I was eleven years old and completely obsessed with The Dukes of Hazzard. My sister and cousins will verify this if you have any doubts. Posters - not only all over my bedroom, but also all over my bunk bed area in our motorhome. Teen magazine collages abounded. Every Friday night at 8:00 without fail, was the highlight of my week and I was not to be interrupted by anyone (not much has changed there, but at least now there are dvr's). I was all about Bo in particular, but loved them all; that show was my everything. We still had antenna then and only got reception on the three main networks, which was jolly good by me, as long as CBS was one of them. One dark sad night a train went by just as the show was starting, we lost reception and couldn't get it back for hours. Unexplained to this day and also obviously very scarring to me, since I remember it.

We lived in Wildwood, Florida at the time and my dad was the golf pro at the local country club. Someone passed the information along that some relatives of Tom Wopat, the guy who played Luke Duke, were members of our club and lived nearby. It was rumored that Tom himself also had some property and a house there and I don't remember how but we did end up confirming that was true. Strangely a few years later when we lived thirty miles west in Inverness, we met the guy who played Roscoe P. Coaltraine (and the dog who played his hound dog Flash who was also his dog in real life but who was a girl dog) who had a house THERE. I don't know what it was about small little bumpkin Florida towns and the cast of that show, but apparently they loved the area for whatever reason.

Did you know John Travolta has a house in Ocala, right there as well?
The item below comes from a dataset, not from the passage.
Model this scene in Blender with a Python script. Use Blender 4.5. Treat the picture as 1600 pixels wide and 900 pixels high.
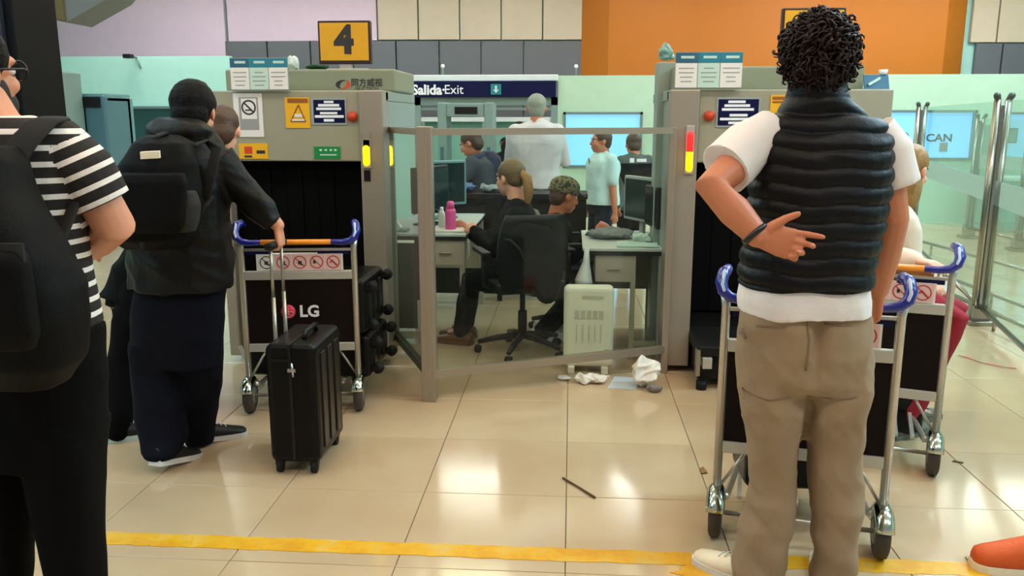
import bpy, bmesh, math, random
import numpy as np
from mathutils import Vector, Matrix, Euler

for _o in list(bpy.data.objects):
    bpy.data.objects.remove(_o)
SC = bpy.context.scene
COL = SC.collection
R = math.radians
V = Vector

# ------------------------------------------------------------------ camera
CAM_H, FPX = 1.5, 1300.0
YAW, PITCH = R(4.0097), R(11.5217)
cam_d = bpy.data.cameras.new('camera')
cam_d.sensor_width = 36.0
cam_d.lens = 36.0 * FPX / 1600.0
cam_d.clip_end = 100
cam = bpy.data.objects.new('camera', cam_d)
COL.objects.link(cam)
cam.location = (0, 0, CAM_H)
cam.rotation_euler = (math.pi / 2 - PITCH, 0, YAW)
SC.camera = cam

# ------------------------------------------------------------------ world, lights, exposure
w = bpy.data.worlds.new('world'); SC.world = w
w.use_nodes = True
w.node_tree.nodes['Background'].inputs[0].default_value = (0.93, 0.97, 1.0, 1)
w.node_tree.nodes['Background'].inputs[1].default_value = 0.32
SC.view_settings.view_transform = 'Standard'
SC.view_settings.look = 'None'
SC.view_settings.gamma = 1.0
SC.view_settings.use_curve_mapping = False
SC.view_settings.exposure = 0.18
CEIL_Z = 4.3
WARM, SOFT, COOL = (1.0, 0.77, 0.58), (0.99, 0.95, 0.68), (0.62, 0.86, 1.0)
def lamp_tone(x, y): return (1.0, 0.93, 0.90) if y > 10 else (0.54, 0.82, 1.0) if x == 3.9 else COOL if abs(x) > 3 else (WARM if y < 4 else SOFT)
LAMPS = [(x, y, lamp_tone(x, y)) for y in (0.6, 3.4, 6.2, 9.0, 11.8) for x in (-6.2, -3.9, -1.3, 1.3, 3.9, 6.2)]
LAMP_DOWN, LAMP_UP = 24, 20
def lamp_gain(x, y): return (4.0 if x == 3.9 and 3 < y < 7 else 1.6 if x > 3 else 1.25) if abs(x) > 3 else {0.6: 1.0, 3.4: 0.95, 6.2: 0.5, 9.0: 0.5, 11.8: 0.9}[y]  # lamps over the right lane boosted to brighten the floor there

# the photograph's measured camera frame: pixel (1600 x 900) + distance -> point of the place
_f = V((-math.sin(YAW) * math.cos(PITCH), math.cos(YAW) * math.cos(PITCH), -math.sin(PITCH)))
_r = V((math.cos(YAW), math.sin(YAW), 0)); _u = _r.cross(_f)
def _ray(x, y): return _f * FPX + _r * (x - 800) - _u * (y - 450)
def at(x, y, Y):
    d = _ray(x, y); return V((0, 0, CAM_H)) + d * (Y / d.y)
def az(x, y, Z=0.0):
    d = _ray(x, y); return V((0, 0, CAM_H)) + d * ((Z - CAM_H) / d.z)
def zof(x, y, Y): return at(x, y, Y).z
def xof(x, Y, y=300): return at(x, y, Y).x

# ------------------------------------------------------------------ materials
def lin(c):
    c = c / 255.0
    return c / 12.92 if c <= 0.04045 else ((c + 0.055) / 1.055) ** 2.4
def rgb(c): return (lin(c[0]), lin(c[1]), lin(c[2]), 1)
MATS = {}
def mat(name, col, rough=0.5, metal=0.0, var=0.06, scale=6.0, bump=0.0, bscale=80.0, spec=0.5, emit=None, estr=1.0, coat=0.0, sheen=0.0):
    if name in MATS: return MATS[name]
    m = bpy.data.materials.new(name); m.use_nodes = True
    nt = m.node_tree; b = nt.nodes['Principled BSDF']
    tc = nt.nodes.new('ShaderNodeTexCoord')
    nz = nt.nodes.new('ShaderNodeTexNoise'); nz.inputs['Scale'].default_value = scale; nz.inputs['Detail'].default_value = 4
    nt.links.new(tc.outputs['Object'], nz.inputs['Vector'])
    mx = nt.nodes.new('ShaderNodeMix'); mx.data_type = 'RGBA'
    c = rgb(col)
    mx.inputs['A'].default_value = tuple(min(1, v * (1 - var)) for v in c[:3]) + (1,)
    mx.inputs['B'].default_value = tuple(min(1, v * (1 + var)) for v in c[:3]) + (1,)
    nt.links.new(nz.outputs['Fac'], mx.inputs['Factor'])
    nt.links.new(mx.outputs['Result'], b.inputs['Base Color'])
    b.inputs['Roughness'].default_value = rough; b.inputs['Metallic'].default_value = metal
    b.inputs['Specular IOR Level'].default_value = spec
    b.inputs['Coat Weight'].default_value = coat
    b.inputs['Sheen Weight'].default_value = sheen
    if bump > 0:
        n2 = nt.nodes.new('ShaderNodeTexNoise'); n2.inputs['Scale'].default_value = bscale; n2.inputs['Detail'].default_value = 6
        nt.links.new(tc.outputs['Object'], n2.inputs['Vector'])
        bp = nt.nodes.new('ShaderNodeBump'); bp.inputs['Strength'].default_value = bump; bp.inputs['Distance'].default_value = 0.01
        nt.links.new(n2.outputs['Fac'], bp.inputs['Height']); nt.links.new(bp.outputs['Normal'], b.inputs['Normal'])
    if emit:
        b.inputs['Emission Color'].default_value = rgb(emit); b.inputs['Emission Strength'].default_value = estr
    MATS[name] = m
    return m

def glass_mat(name, tint, refl=1.0, alpha=0.0, body=(200, 220, 215)):
    """thin pane: clear tinted transmission, fresnel mirror, a little milky body"""
    m = bpy.data.materials.new(name); m.use_nodes = True
    nt = m.node_tree; nt.nodes.clear()
    out = nt.nodes.new('ShaderNodeOutputMaterial')
    tr = nt.nodes.new('ShaderNodeBsdfTransparent'); tr.inputs[0].default_value = rgb(tint)
    gl = nt.nodes.new('ShaderNodeBsdfGlossy'); gl.inputs['Roughness'].default_value = 0.02
    fr = nt.nodes.new('ShaderNodeFresnel'); fr.inputs[0].default_value = 1.45
    ml = nt.nodes.new('ShaderNodeMath'); ml.operation = 'MULTIPLY'; ml.inputs[1].default_value = refl
    nt.links.new(fr.outputs[0], ml.inputs[0])
    df = nt.nodes.new('ShaderNodeBsdfDiffuse'); df.inputs[0].default_value = rgb(body)
    m1 = nt.nodes.new('ShaderNodeMixShader'); m1.inputs[0].default_value = alpha
    nt.links.new(tr.outputs[0], m1.inputs[1]); nt.links.new(df.outputs[0], m1.inputs[2])
    m2 = nt.nodes.new('ShaderNodeMixShader')
    nt.links.new(ml.outputs[0], m2.inputs[0]); nt.links.new(m1.outputs[0], m2.inputs[1]); nt.links.new(gl.outputs[0], m2.inputs[2])
    nt.links.new(m2.outputs[0], out.inputs[0])
    MATS[name] = m
    return m

def stripe_mat(name, dark, light, period, frac):
    m = mat(name, light, 0.85, bump=0.25, bscale=300)
    nt = m.node_tree; b = nt.nodes['Principled BSDF']
    a = nt.nodes.new('ShaderNodeAttribute'); a.attribute_name = 'stripe'
    d = nt.nodes.new('ShaderNodeMath'); d.operation = 'DIVIDE'; d.inputs[1].default_value = period
    f = nt.nodes.new('ShaderNodeMath'); f.operation = 'FRACT'
    g = nt.nodes.new('ShaderNodeMath'); g.operation = 'LESS_THAN'; g.inputs[1].default_value = frac
    mx = nt.nodes.new('ShaderNodeMix'); mx.data_type = 'RGBA'
    mx.inputs['A'].default_value = rgb(dark); mx.inputs['B'].default_value = rgb(light)
    nt.links.new(a.outputs['Fac'], d.inputs[0]); nt.links.new(d.outputs[0], f.inputs[0]); nt.links.new(f.outputs[0], g.inputs[0])
    nt.links.new(g.outputs[0], mx.inputs['Factor']); nt.links.new(mx.outputs['Result'], b.inputs['Base Color'])
    return m

def camo_mat():
    m = mat('camouflage', (92, 96, 66), 0.9)
    nt = m.node_tree; b = nt.nodes['Principled BSDF']
    tc = nt.nodes.new('ShaderNodeTexCoord'); nz = nt.nodes.new('ShaderNodeTexNoise'); nz.inputs['Scale'].default_value = 28
    cr = nt.nodes.new('ShaderNodeValToRGB'); cr.color_ramp.interpolation = 'CONSTANT'
    e = cr.color_ramp.elements
    e[0].color = rgb((52, 58, 38)); e[1].position = 0.45; e[1].color = rgb((120, 118, 84))
    k = e.new(0.58); k.color = rgb((84, 78, 52))
    nt.links.new(tc.outputs['Object'], nz.inputs['Vector']); nt.links.new(nz.outputs['Fac'], cr.inputs[0]); nt.links.new(cr.outputs[0], b.inputs['Base Color'])
    return m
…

That has absolutely nothing to do with this story, but it just surprises me so many of my celebrity boyfriends lived so damn close by yet we never met and had the romantic times I dreamed about. Sucks.

Anyway. A few days before April Fool's, Dad started really bringing up the whole Luke Duke thing, saying we'd have to ride around and see if we could find his house (stalkers!) or maybe see if he liked golf and give him a free round, etc. Assuring that I was in a highly agitated state, right up until the day I got home from school and my mom told me my dad had a surprise for me. Hmm? Yes. She told me she wasn't sure, but she thought my dad might have found Luke and was maybe bringing him to our house?

Wait, WHAT?

She said, "Now don't get too excited, Daddy's just going to try." Too excited? Oh, but it was already well past that point. I did what I always do in those situations and went straight to the toilet. Then after that I went directly to my room and shut and locked the door. I had to get a grip on all this somehow, because I was straight losing my shit. (Literally)

Then I heard it. Remember the Dukes' car, the General Lee? Of course you do. Remember how the car horn played "Dixie?" That was the sound I was currently hearing and it was coming from my very own driveway. I don't think I actually shit in my pants, but I came pretty damn close. I know I made some high pitched squealing sounds. Then I dove into my closet and slammed the door shut, refusing to come out. I'd like to think I've matured and could handle something like that better nowadays, but I wouldn't bet the farm on it.

I don't remember how, but they finally got me to come out. My dad was pretty much crying he was laughing so hard. He led me outside to the driveway, where the only car there was his little red Fiat. Wha? He leaned in the window and beeped the horn. And it played "Dixie" again. He spent $80 (and remember this is 1979 or thereabouts; that was a good amount of money back then, at least for our family) to get this horn and have someone hook it up to his car, all for a joke on me. The horn played something like a hundred different songs, but he bought it for one song. You would have thought I'd be mad at him for not delivering Luke Duke to me, but actually all I felt was relief. As much as I loved those Duke boys, I guess that love had to be from afar for me to be able to deal with it.

My dad was so awesome. He got the biggest kick out of making me laugh. I miss the hell out of him.

I didn't mean to make so many references about pooping in pants. I'll try to avoid that going forward.

7 comments:

Taoist Biker said...

That is an awesome joke...setup, tailored perfectly to the victim, accomplices, and a final punchline in which the victim does him/herself in. Perfection!

I handed in my resignation on the first April Fool's Day I was on this job. I scared my boss to death. He only read the first line or two and didn't get to the bottom where I said that the main reason I was leaving is because [this school's] basketball team is wholly inadequate, and [nearby blood-and-guts rival school] was clearly superior, and therefore I was going to hitch myself to the real rising star.

He got a good kick out of it...after he got over freaking that I was quitting. :D

Kim said...

I actually thought about doing the same thing today (especially since today was a big pain in the ass) but my boss has almost zero sense of humor and it would probably give her a heart attack and then I'd get written up or something.

Anonymous said...

Aww! Your Dad was awesome and would have gotten along with mine famously. We really would have had to keep them separated.

The last April Fool's joke I played I got my Mom by putting tape on the hand sprayer nozzle thingy on the sink so that when she turned the water on it sprayed her. :D

Then we set up an elaborate joke one year to get my work friend Carrie to think that another work friend was pregnant. My friend Kim even got involved in it and didn't even work there.

I haven't done anything so devious and delicious in a long time. Makes me feel like I should remedy this situation.

LL Cool Joe said...

That's a great story. I don't think my parents have a sense of humour. Or if they do they keep it well hidden.

No today was just another day, here.

Geez, when did I become such a bore?

Still at least I didn't crap in my pants I suppose.

Shari Sherman said...

Coincidentally, Leila brought up the subject of poop at dinner. As in there are 3 kinds of poop.
1) Poop, the obvious.
2) Poop, like poop deck.
3) Poop, like I'm pooped. And then she proceeded to giggle wildly and drop a carrot on the floor.

We didn't do anything for April Fool's. Whatever.

Uhhh, $80 is a lot NOW.

Anonymous said...

Fantastic!!! I would have fallen for it too. I thought Luke Duke was very hot stuff when I was a kid too! :D

crisitunity said...

I would have KILLED him. To DEATH. (I have a sense of humor about most things, but practical jokes don't do it for me.)